Information supplied:

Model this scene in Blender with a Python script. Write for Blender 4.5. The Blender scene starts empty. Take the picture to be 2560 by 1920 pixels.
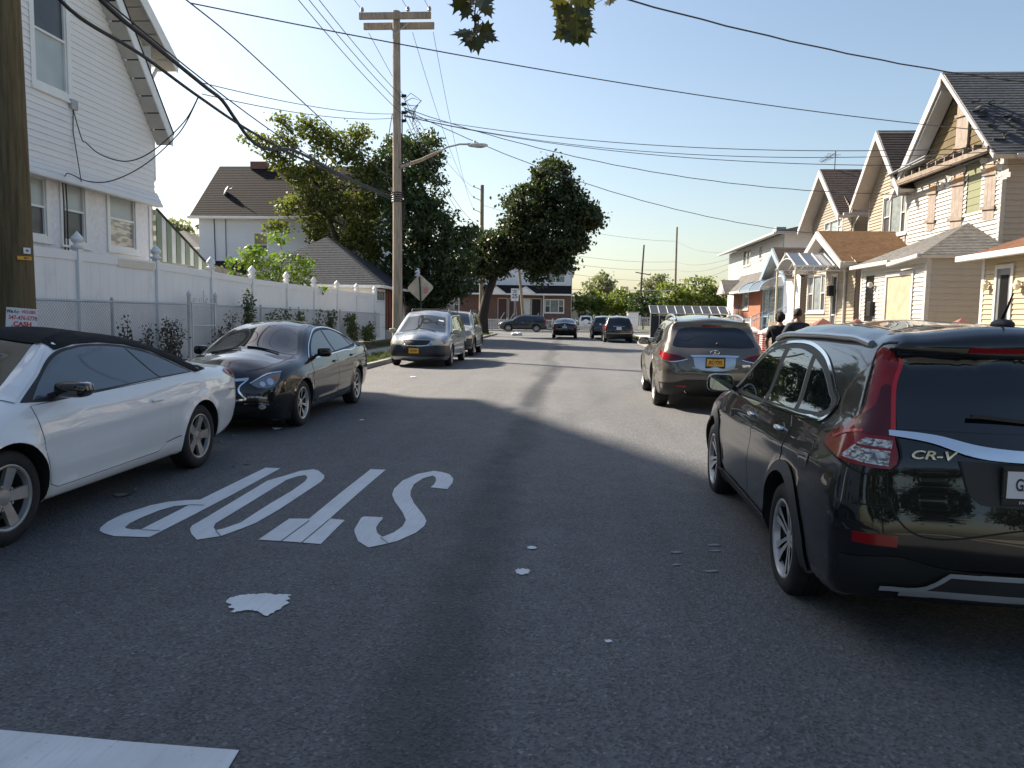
import bpy, math, random
import numpy as np
from mathutils import Vector, Matrix
from mathutils.bvhtree import BVHTree
from mathutils.geometry import delaunay_2d_cdt
rnd = random.Random(7)
scene = bpy.context.scene
col = scene.collection
R = math.radians

# ------------------------------------------------------------ camera, sky, sun, exposure
CAM_H, PSI, THETA, ROLL, FPX = 1.63, R(4.1168), R(5.178), R(0.9), 1900.0
_f = Vector((-math.sin(PSI)*math.cos(THETA), math.cos(PSI)*math.cos(THETA), -math.sin(THETA)))
_r = _f.cross(Vector((0, 0, 1))).normalized(); _u = _r.cross(_f)
_r2 = _r*math.cos(ROLL) + _u*math.sin(ROLL); _u2 = -_r*math.sin(ROLL) + _u*math.cos(ROLL)
CAM = Vector((0, 0, CAM_H))
cd = bpy.data.cameras.new('camera'); cam = bpy.data.objects.new('camera', cd); col.objects.link(cam)
m = Matrix((_r2, _u2, -_f)).transposed().to_4x4(); m.translation = CAM
cam.matrix_world = m
cd.sensor_width = 36; cd.lens = FPX/2560*36; cd.clip_start = 0.05; cd.clip_end = 3000
scene.camera = cam
SUN_AZ, SUN_EL = R(57.5), R(38)          # azimuth measured from +Y towards -X
w = bpy.data.worlds.new('World'); scene.world = w; w.use_nodes = True
nt = w.node_tree; nt.nodes.clear()
sky = nt.nodes.new('ShaderNodeTexSky'); sky.sky_type = 'NISHITA'; sky.sun_disc = False
sky.sun_elevation = SUN_EL; sky.sun_rotation = -SUN_AZ
sky.air_density = 1.15; sky.dust_density = 1.5; sky.ozone_density = 0.5; sky.altitude = 0
bg = nt.nodes.new('ShaderNodeBackground'); bg.inputs['Strength'].default_value = 0.05
wo = nt.nodes.new('ShaderNodeOutputWorld')
nt.links.new(sky.outputs[0], bg.inputs[0]); nt.links.new(bg.outputs[0], wo.inputs[0])
sd = bpy.data.lights.new('sun', 'SUN'); sd.energy = 4.1; sd.angle = R(2.0); sd.color = (1.0, .88, .73)
sun = bpy.data.objects.new('sun', sd); col.objects.link(sun)
SUNV = Vector((-math.sin(SUN_AZ)*math.cos(SUN_EL), math.cos(SUN_AZ)*math.cos(SUN_EL), math.sin(SUN_EL)))
sun.rotation_euler = SUNV.to_track_quat('Z', 'Y').to_euler()
vs = scene.view_settings; vs.view_transform = 'Standard'; vs.look = 'None'; vs.gamma = 1
vs.exposure = 1.78
scene.render.film_transparent = False
cy = scene.cycles
cy.max_bounces = 8; cy.diffuse_bounces = 3; cy.glossy_bounces = 4; cy.transparent_max_bounces = 12
cy.use_denoising = True

# ------------------------------------------------------------ survey: photo measurements to metres
def _ray(x, y): return _f + _r2*((x-1280)/FPX) + _u2*((960-y)/FPX)
def onZ(x, y, z=0.0):
    d = _ray(x, y); return CAM + d*((z-CAM_H)/d.z)
def onX(x, y, X):
    d = _ray(x, y); return CAM + d*(X/d.x)
def onY(x, y, Y):
    d = _ray(x, y); return CAM + d*(Y/d.y)

# ------------------------------------------------------------ object helpers
def tag(o, label=None, cat=None, group=None, kind=None):
    if label: o['label'] = label
    if cat: o['category'] = cat
    if group: o['group'] = group
    if kind: o['kind'] = kind
    return o
def thing(name, label, cat, loc=(0, 0, 0), rz=0, group=None):
    o = bpy.data.objects.new(name, None); col.objects.link(o); o.empty_display_size = .2
    o.location = loc; o.rotation_euler = (0, 0, rz)
    return tag(o, label, cat, group)
def link(name, me, mats, parent=None):
    o = bpy.data.objects.new(name, me); col.objects.link(o)
    for mm in (mats if isinstance(mats, (list, tuple)) else [mats]): me.materials.append(mm)
    if parent is not None: o.parent = parent
    return o
def kids(o): return list(o.children)
def copy_tree(o, parent=None):
    c = o.copy(); col.objects.link(c); c.parent = parent
    for ch in kids(o): copy_tree(ch, c)
    return c
def V(*a): return Vector(a)
def frame(n):
    n = Vector(n).normalized(); a = Vector((0, 0, 1)) if abs(n.z) < .95 else Vector((1, 0, 0))
    u = a.cross(n).normalized(); return u, n.cross(u), n

class MB:
    def __init__(s): s.v = []; s.f = []; s.m = []; s.mi = 0
    def add(s, vs_, fs_):
        b = len(s.v); s.v += [tuple(p) for p in vs_]
        for f in fs_: s.f.append(tuple(b+i for i in f)); s.m.append(s.mi)
        return s
    def box(s, x0, x1, y0, y1, z0, z1):
        return s.add([(x0, y0, z0), (x1, y0, z0), (x1, y1, z0), (x0, y1, z0), (x0, y0, z1), (x1, y0, z1), (x1, y1, z1), (x0, y1, z1)],
              [(3, 2, 1, 0), (4, 5, 6, 7), (0, 1, 5, 4), (1, 2, 6, 5), (2, 3, 7, 6), (3, 0, 4, 7)])
    def obox(s, c, a, b, d):
        c, a, b, d = Vector(c), Vector(a), Vector(b), Vector(d)
        if a.cross(b).dot(d) < 0: a, b = b, a
        p = [c+a*i+b*j+d*k for k in (-1, 1) for i, j in ((-1, -1), (1, -1), (1, 1), (-1, 1))]
        return s.add(p, [(3, 2, 1, 0), (4, 5, 6, 7), (0, 1, 5, 4), (1, 2, 6, 5), (2, 3, 7, 6), (3, 0, 4, 7)])
    def quad(s, a, b, c, d): return s.add([a, b, c, d], [(0, 1, 2, 3)])
    def bar(s, p, q, wd, ht=None, up=(0, 0, 1)):
        p, q = Vector(p), Vector(q); d = q-p; L = d.length; d /= L
        u = Vector(up); sd_ = d.cross(u)
        if sd_.length < 1e-4: sd_ = d.cross(Vector((1, 0, 0)))
        sd_.normalize(); u = sd_.cross(d)
        return s.obox((p+q)/2, d*L/2, sd_*wd/2, u*(ht or wd)/2)
    def tube(s, pts, r, n=8, cap=True):
        pts = [Vector(p) for p in pts]; k = len(pts)
        rs = r if isinstance(r, (list, tuple)) else [r]*k
        vs_ = []; pu = None
        for i, p in enumerate(pts):
            t = (pts[min(i+1, k-1)]-pts[max(i-1, 0)]).normalized()
            if pu is None: pu = t.orthogonal().normalized()
            else:
                pu = pu - t*pu.dot(t)
                pu = pu.normalized() if pu.length > 1e-5 else t.orthogonal().normalized()
            w_ = t.cross(pu)
            for j in range(n):
                a = 2*math.pi*j/n; vs_.append(p + (pu*math.cos(a)+w_*math.sin(a))*rs[i])
        fs_ = [(i*n+j, i*n+(j+1) % n, (i+1)*n+(j+1) % n, (i+1)*n+j) for i in range(k-1) for j in range(n)]
        if cap: fs_ += [tuple(range(n))[::-1], tuple((k-1)*n+j for j in range(n))]
        return s.add(vs_, fs_)
    def lathe(s, prof, o=(0, 0, 0), axis=(0, 0, 1), n=32):
        u, w_, a = frame(axis); o = Vector(o); vs_ = []
        for r_, h in prof:
            for j in range(n):
                t = 2*math.pi*j/n; vs_.append(o + a*h + (u*math.cos(t)+w_*math.sin(t))*r_)
        k = len(prof)
        return s.add(vs_, [(i*n+j, i*n+(j+1) % n, (i+1)*n+(j+1) % n, (i+1)*n+j) for i in range(k-1) for j in range(n)])
    def prism(s, pts, vec):
        pts = [Vector(p) for p in pts]; vec = Vector(vec); n = len(pts)
        nrm = Vector((0, 0, 0))
        for i in range(n): nrm += pts[i].cross(pts[(i+1) % n])
        if nrm.dot(vec) > 0: pts = pts[::-1]
        return s.add(pts+[p+vec for p in pts], [tuple(range(n)), tuple(range(2*n-1, n-1, -1))]+[(i, i+n, (i+1) % n+n, (i+1) % n) for i in range(n)])
    def ell(s, c, rad, e=1.0, nu=16, nv=10, rot=None):
        sg = lambda x, p: math.copysign(abs(x)**p, x); vs_ = []; c = Vector(c)
        for i in range(nv+1):
            ph = -math.pi/2+math.pi*i/nv
            for j in range(nu):
                th = 2*math.pi*j/nu
                p = Vector((rad[0]*sg(math.cos(ph), e)*sg(math.cos(th), e), rad[1]*sg(math.cos(ph), e)*sg(math.sin(th), e), rad[2]*sg(math.sin(ph), e)))
                if rot: p = rot @ p
                vs_.append(c+p)
        return s.add(vs_, [(i*nu+j, i*nu+(j+1) % nu, (i+1)*nu+(j+1) % nu, (i+1)*nu+j) for i in range(nv) for j in range(nu)])
    def mesh(s, name, smooth=None):
        me = bpy.data.meshes.new(name); me.from_pydata(s.v, [], s.f); me.validate(); me.update()
        if any(s.m) and len(me.polygons) == len(s.m): me.polygons.foreach_set('material_index', s.m)
        if smooth is not None:
            me.polygons.foreach_set('use_smooth', [True]*len(me.polygons))
            if smooth < 180: me.set_sharp_from_angle(angle=R(smooth))
        return me
    def build(s, name, mat_, parent=None, smooth=None, bevel=0):
        o = link(name, s.mesh(name, smooth), mat_, parent)
        if bevel:
            b = o.modifiers.new('bevel', 'BEVEL'); b.width = bevel; b.segments = 2; b.limit_method = 'ANGLE'; b.harden_normals = False
        return o

# ------------------------------------------------------------ materials
_mats = {}
class NT:
    """small node-graph helper"""
    def __init__(s, name):
        s.m = bpy.data.materials.new(name); s.m.use_nodes = True; s.t = s.m.node_tree
        s.b = s.t.nodes['Principled BSDF']
    def n(s, typ, **kw):
        nd = s.t.nodes.new(typ)
        for k, v_ in kw.items():
            if k.startswith('_'): setattr(nd, k[1:], v_)
            else:
                key = int(k[1:]) if k[0] == 'i' and k[1:].isdigit() else k.replace('_', ' ')
                if hasattr(v_, 'is_output') or isinstance(v_, bpy.types.NodeSocket): s.t.links.new(v_, nd.inputs[key])
                else: nd.inputs[key].default_value = v_
        return nd
    def l(s, a, b): s.t.links.new(a, b)
    def ramp(s, fac, stops):
        r_ = s.t.nodes.new('ShaderNodeValToRGB'); s.l(fac, r_.inputs[0]); e = r_.color_ramp.elements
        while len(e) < len(stops): e.new(.5)
        for i, (p, c) in enumerate(stops):
            e[i].position = p; e[i].color = (*c, 1) if len(c) == 3 else c
        return r_.outputs[0]
    def noise(s, scale, detail=4, rough=.55, co=None, stretch=None):
        co = co or s.pos()
        if stretch:
            mp = s.t.nodes.new('ShaderNodeMapping'); mp.inputs['Scale'].default_value = stretch; s.l(co, mp.inputs[0]); co = mp.outputs[0]
        nd = s.t.nodes.new('ShaderNodeTexNoise'); nd.inputs['Scale'].default_value = scale; nd.inputs['Detail'].default_value = detail
        nd.inputs['Roughness'].default_value = rough; s.l(co, nd.inputs['Vector']); return nd.outputs[0]
    def pos(s):
        if not hasattr(s, '_p'): s._p = s.t.nodes.new('ShaderNodeTexCoord').outputs['Object']
        return s._p
    def mix(s, fac, a, b, mode='MIX'):
        nd = s.t.nodes.new('ShaderNodeMix'); nd.data_type = 'RGBA'; nd.blend_type = mode
        for sock, v_ in ((nd.inputs[0], fac), (nd.inputs[6], a), (nd.inputs[7], b)):
            if isinstance(v_, bpy.types.NodeSocket): s.l(v_, sock)
            else: sock.default_value = v_ if isinstance(v_, (int, float)) else (*v_, 1) if len(v_) == 3 else v_
        return nd.outputs[2]
    def bump(s, h, strength=.3, dist=.01):
        nd = s.t.nodes.new('ShaderNodeBump'); nd.inputs['Strength'].default_value = strength; nd.inputs['Distance'].default_value = dist
        s.l(h, nd.inputs['Height']); s.l(nd.outputs[0], s.b.inputs['Normal'])
    def set(s, **kw):
        for k, v_ in kw.items():
            k = k.replace('_', ' ')
            if isinstance(v_, bpy.types.NodeSocket): s.l(v_, s.b.inputs[k])
            else: s.b.inputs[k].default_value = (*v_, 1) if isinstance(v_, tuple) and len(v_) == 3 else v_
        return s
def flat(name, c, rough=.6, metal=0, var=.12, vscale=3, coat=0, spec=.5, bump=0, bscale=60, ior=None):
    """plain material with slight tone variation and optional surface grain"""
    if name in _mats: return _mats[name]
    k = NT(name)
    k.set(Roughness=rough, Metallic=metal, Coat_Weight=coat, Coat_Roughness=.03, Specular_IOR_Level=spec)
    if ior: k.set(IOR=ior)
    if var:
        f_ = k.noise(vscale, 5)
        k.set(Base_Color=k.ramp(f_, [(.3, tuple(x*(1-var) for x in c)), (.7, tuple(min(1, x*(1+var)) for x in c))]))
    else: k.set(Base_Color=tuple(c))
    if bump: k.bump(k.noise(bscale, 3), bump, .004)
    _mats[name] = k.m; return k.m
def paint(name, c, metal=0.0, rough=.35, dirt=.04):
    if name in _mats: return _mats[name]
    k = NT(name); f_ = k.noise(2.5, 6)
    k.set(Base_Color=k.ramp(f_, [(.35, c), (.75, tuple(x*(1-dirt)+.10*dirt for x in c))]), Metallic=metal, Roughness=rough,
          Coat_Weight=1.0, Coat_IOR=1.6, Specular_IOR_Level=.12 if max(c) < .03 else .4)
    k.set(Coat_Roughness=k.ramp(k.noise(9, 4), [(.4, (.015,)*3), (.8, (.06,)*3)]))
    _mats[name] = k.m; return k.m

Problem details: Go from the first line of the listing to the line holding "R = math.radians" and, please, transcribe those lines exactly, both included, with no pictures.

Solution to the problem:
Model this scene in Blender with a Python script. Write for Blender 4.5. The Blender scene starts empty. Take the picture to be 2560 by 1920 pixels.
import bpy, math, random
import numpy as np
from mathutils import Vector, Matrix
from mathutils.bvhtree import BVHTree
from mathutils.geometry import delaunay_2d_cdt
rnd = random.Random(7)
scene = bpy.context.scene
col = scene.collection
R = math.radians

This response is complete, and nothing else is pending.